Обманутые демагогами и преданные своекорыстными богачами, греки за триста лет до Плутарха, когда македонский царь Филипп начал наступление на греческие города, навсегда перестали быть хозяевами собственной судьбы. Потом, вместе с другими народами и государствами эллинистического мира, они попали под пяту Рима. Превратившись в своем большинстве в бесправный и полуголодный люд, потомки отважных северных воителей натерпелись с тех пор стольких бед и страданий, что сама память о героическом прошлом как-то потускнела и стерлась. И то, о чем писали в V в. до н. э. поэты Эсхил и Софокл, историки Геродот и Фукидид, все больше казалось имеющим мало отношения к теперешнему населению Ахайи, как будто речь шла о каком-то ином, навсегда исчезнувшем народе. Да так оно, в сущности, и было. «Уже невозможно представить себе величие былых поколений, славу того, что они совершили и претерпели, глядя на их нынешних потомков, — писал в связи с этим знаменитый оратор Дион Хрисостом. — Камни, те скорее свидетельствуют о значительности и величии Эллады, а равно и развалины строений — тех же, кто селится в них и составляет гражданство городов, никто не счел бы даже потомками мессенцев! Право же, по моему мнению, городам лучше было бы окончательно вымереть, чем быть населенным подобным образом».

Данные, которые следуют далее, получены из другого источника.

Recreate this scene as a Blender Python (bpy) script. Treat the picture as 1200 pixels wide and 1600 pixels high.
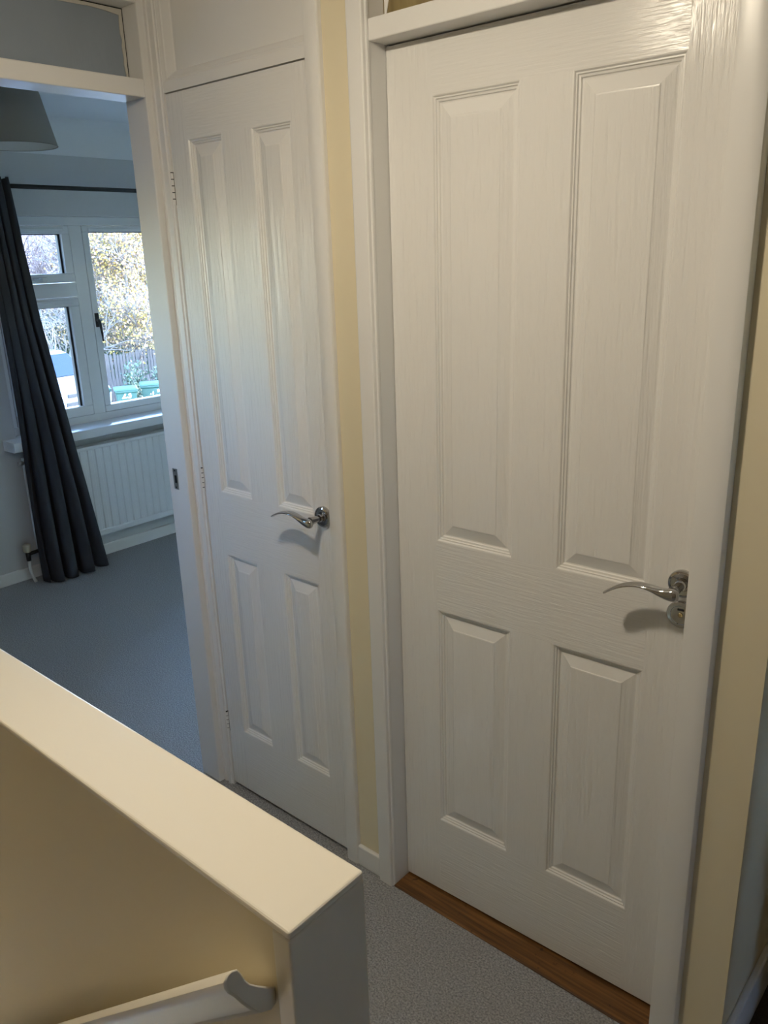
import bpy, bmesh, math, random
from mathutils import Vector, Matrix
random.seed(7)
for o in list(bpy.data.objects): bpy.data.objects.remove(o)
SC = bpy.context.scene
COL = SC.collection

# ------------------------------------------------------------------ camera
cam = bpy.data.cameras.new('camera'); camo = bpy.data.objects.new('camera', cam); COL.objects.link(camo)
cam.sensor_fit = 'VERTICAL'; cam.sensor_height = 36.0; cam.lens = 36.0*1268.46/1600.0
cam.clip_start = 0.02; cam.clip_end = 500
camo.matrix_world = (Matrix.Translation((1.1666, -1.3720, 1.6044)) @ Matrix.Rotation(math.radians(41.384), 4, 'Z')
                     @ Matrix.Rotation(math.radians(72.338), 4, 'X') @ Matrix.Rotation(math.radians(-1.871), 4, 'Z'))
SC.camera = camo

# ------------------------------------------------------------------ world, sun, exposure
SC.view_settings.view_transform = 'Standard'; SC.view_settings.look = 'None'
SC.view_settings.gamma = 1.0; SC.view_settings.use_curve_mapping = False
SC.view_settings.exposure = 0.22
W = bpy.data.worlds.new('sky'); SC.world = W; W.use_nodes = True
nt = W.node_tree; bg = nt.nodes['Background']
sky = nt.nodes.new('ShaderNodeTexSky'); sky.sky_type = 'NISHITA'; sky.sun_disc = False
sky.sun_elevation = math.radians(32); sky.sun_rotation = math.radians(8); sky.air_density = 1.0; sky.dust_density = 0.6; sky.ozone_density = 3.0
nt.links.new(sky.outputs[0], bg.inputs[0]); bg.inputs[1].default_value = 6.0
sd = bpy.data.lights.new('sun', 'SUN'); sd.energy = 1.5; sd.color = (1.0, .88, .70); sd.angle = math.radians(.6)
so = bpy.data.objects.new('sun', sd); COL.objects.link(so)
so.rotation_euler = (-Vector((.0, .85, .50))).to_track_quat('-Z', 'Y').to_euler()

# ------------------------------------------------------------------ materials
MATS = {}
def mat(name, col, rough=.5, metal=0., spec=.5, bump=None, var=None, emit=None, coat=0.):
    """bump=(scale xyz, strength, distance[, detail]); var=(scale xyz, other colour, amount)"""
    m = bpy.data.materials.new(name); m.use_nodes = True
    n = m.node_tree.nodes; l = m.node_tree.links; b = n['Principled BSDF']
    b.inputs['Base Color'].default_value = (*col, 1); b.inputs['Roughness'].default_value = rough
    b.inputs['Metallic'].default_value = metal; b.inputs['Specular IOR Level'].default_value = spec
    b.inputs['Coat Weight'].default_value = coat
    tc = n.new('ShaderNodeTexCoord')
    def noise(scale, detail=4, dist=0.):
        mp = n.new('ShaderNodeMapping'); mp.inputs['Scale'].default_value = scale
        l.new(tc.outputs['Object'], mp.inputs[0])
        t = n.new('ShaderNodeTexNoise'); t.inputs['Scale'].default_value = 1; t.inputs['Detail'].default_value = detail
        t.inputs['Distortion'].default_value = dist
        l.new(mp.outputs[0], t.inputs['Vector']); return t
    if bump:
        t = noise(bump[0], bump[3] if len(bump) > 3 else 4, .3)
        bp = n.new('ShaderNodeBump'); bp.inputs['Strength'].default_value = bump[1]; bp.inputs['Distance'].default_value = bump[2]
        l.new(t.outputs[0], bp.inputs['Height']); l.new(bp.outputs[0], b.inputs['Normal'])
    if var:
        t = noise(var[0], 5); r = n.new('ShaderNodeValToRGB')
        r.color_ramp.elements[0].position = .5-.5*var[2]*.5-.08; r.color_ramp.elements[1].position = .5+.25*var[2]+.08
        r.color_ramp.elements[0].color = (*col, 1); r.color_ramp.elements[1].color = (*var[1], 1)
        l.new(t.outputs[0], r.inputs[0]); l.new(r.outputs[0], b.inputs['Base Color'])
    if emit:
        b.inputs['Emission Color'].default_value = (*emit[0], 1); b.inputs['Emission Strength'].default_value = emit[1]
    MATS[name] = m; return m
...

Но, возможно, пламенный Христостом был слишком строг к соплеменникам в их историческом поражении — люди бессильны перед неумолимым временем и бесполезно требовать от старика стать вновь молодым, хоть ты вывари его в колбасном котле, как это сделал со своим героем — Афинским народом великий Аристофан в своей комедии «Всадники». К тому же вклад греков в общее развитие цивилизации был так велик, что усталость и опустошение были неизбежны. Хотя и теперь еще оставались такие, которые стремились поддерживать традиции эллинской культуры — театральные представления, философские школы, состязания певцов и поэтов, предания и мифы, хранящие память о тех незапамятных временах, когда на этой земле жили люди совсем иного вида и языка — пеласги, кавконы, мессенцьг — и темнокожий певец Орфей усмирял своей музыкой хищных зверей, давно уже вымерших.

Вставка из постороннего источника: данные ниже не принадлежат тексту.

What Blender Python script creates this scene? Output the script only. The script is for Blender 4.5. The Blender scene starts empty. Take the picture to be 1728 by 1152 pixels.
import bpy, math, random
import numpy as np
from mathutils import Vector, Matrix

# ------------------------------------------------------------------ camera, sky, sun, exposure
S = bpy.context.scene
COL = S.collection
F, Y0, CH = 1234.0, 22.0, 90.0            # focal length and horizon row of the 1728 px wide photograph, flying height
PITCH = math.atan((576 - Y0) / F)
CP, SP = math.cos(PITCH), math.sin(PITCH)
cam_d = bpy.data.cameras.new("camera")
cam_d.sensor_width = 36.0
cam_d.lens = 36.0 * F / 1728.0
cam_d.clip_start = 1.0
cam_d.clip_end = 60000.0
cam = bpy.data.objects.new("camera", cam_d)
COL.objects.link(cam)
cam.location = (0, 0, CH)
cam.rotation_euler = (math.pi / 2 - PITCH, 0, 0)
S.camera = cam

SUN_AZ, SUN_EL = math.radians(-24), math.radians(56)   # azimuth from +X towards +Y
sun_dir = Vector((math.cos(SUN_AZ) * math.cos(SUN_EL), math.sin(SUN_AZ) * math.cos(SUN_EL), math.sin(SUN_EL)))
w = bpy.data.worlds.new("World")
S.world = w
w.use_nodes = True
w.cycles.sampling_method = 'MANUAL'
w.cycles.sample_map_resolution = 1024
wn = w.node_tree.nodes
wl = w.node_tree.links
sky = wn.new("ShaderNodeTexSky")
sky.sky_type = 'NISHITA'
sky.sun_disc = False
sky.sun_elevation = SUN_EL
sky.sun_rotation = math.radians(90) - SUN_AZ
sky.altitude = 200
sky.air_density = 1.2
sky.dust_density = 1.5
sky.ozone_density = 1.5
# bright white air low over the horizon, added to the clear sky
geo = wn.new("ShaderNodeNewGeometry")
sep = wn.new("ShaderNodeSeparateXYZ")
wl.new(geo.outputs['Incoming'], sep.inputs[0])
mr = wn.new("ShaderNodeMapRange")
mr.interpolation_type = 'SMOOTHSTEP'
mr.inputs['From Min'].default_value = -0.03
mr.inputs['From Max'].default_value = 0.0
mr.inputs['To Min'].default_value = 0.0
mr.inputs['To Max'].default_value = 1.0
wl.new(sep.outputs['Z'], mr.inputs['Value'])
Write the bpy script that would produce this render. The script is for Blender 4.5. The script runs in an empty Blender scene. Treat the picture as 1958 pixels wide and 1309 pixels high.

Еще оставались греки, не утратившие характерные для своего народа любовь к образованности, непритязательность в одежде и еде, приверженность высокому умствованию и искусствам. «Вскормленные на сочетании философии и бедности», они из последних сил стремились остаться достойными былого величия эллинов и при этом прекрасно понимали, что все подлинное, настоящее у них осталось позади, а то, стоящее внимания, что еще иногда появлялось, было «все заемное». Но, несмотря на все это, на засыхающем эллинском древе, уходящем своими корнями в глубины минойских и эгейских времен, еще распускались время от времени последние пышные цветы и Греция напоследок являла миру такие неповторимые таланты, каким был Плутарх.
Рассказывать о жизни Плутарха, не особенно богатой внешними событиями, это значит рассказывать о его многолетних философских размышлениях и творческих исканиях, о неустанном стремлении понять закономерности истории и движущие силы человеческого бытия. И главное — о его стремлении ответить на важнейший вопрос — почему же все так произошло, почему совсем недолгим, по сравнению с восточными царствами, оказалось пышное цветение Эллады. Ответа на этот вопрос он, представляется, так и не нашел.